The code above will perform the correct action based on the case of the character, but because AND stores the result in the destination operand (AL in this case), the character will be overwritten. If the code that performs the action needs the character, then it must reload the character. This problem can be corrected by using TEST instead of AND. Test works just like AND, setting the flags just as AND would, but the result is not stored in the destination operand, so the character in AL is not disturbed.
; AL = character
TEST AL, 00100000b
; AL = character
JZ performUpperCaseAction
; perform lower case action here
...
performUpperCaseAction:
...
thks once again MichacelW and zooba clearing my many doubts reagarding AND,OR,XOR and Test.
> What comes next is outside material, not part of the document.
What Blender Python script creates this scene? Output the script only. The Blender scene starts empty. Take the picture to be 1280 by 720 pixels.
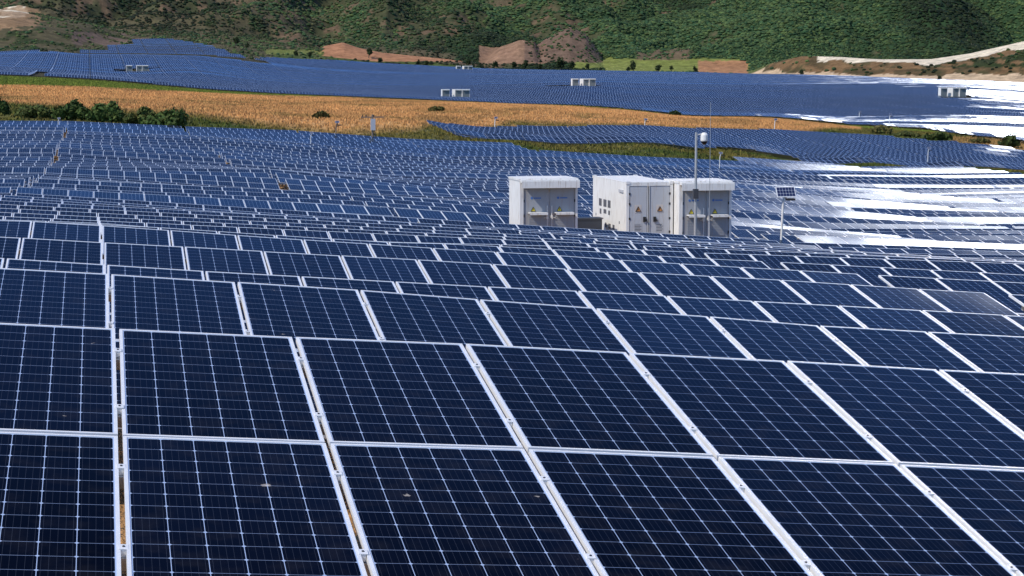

hi zooba i don;t understand this one,where it returns 1 isf bit macth and zero is none
as TEST is AND but not store result
in this AND 11010001b,00010000b = 00010000b and zf=0
and jnz BitWasSet condition satisfies and jump goes to BitWasSet
but i don't understand about return value 1 and 0
plz clear my doubt regarding this and
TEST can also be interpreted as a bit-test. You pass it two values and it returns 1 if any of the 1 bits match and zero if none of them match.
Code:
mov al, 11010001b
test al,00010000b
jnz BitWasSet
jz BitWasNotSet
In this way, it is possible to use a 32-bit value to represent 32 boolean values (on/off, or true/false). If a bit is set, it is true. If a bit is clear, it is false
and plz expalin this one also with other way
The internal Windows code will use TEST to see which styles you want and base its actions on those. This way, any combination of the flags is possible.
Since 1 is accepted to be true, ORing styles together indicates that each of those styles is desired. If a style is not ORed into the style value, its respective bit won't be set, using TEST will return 0 and the style won't be used.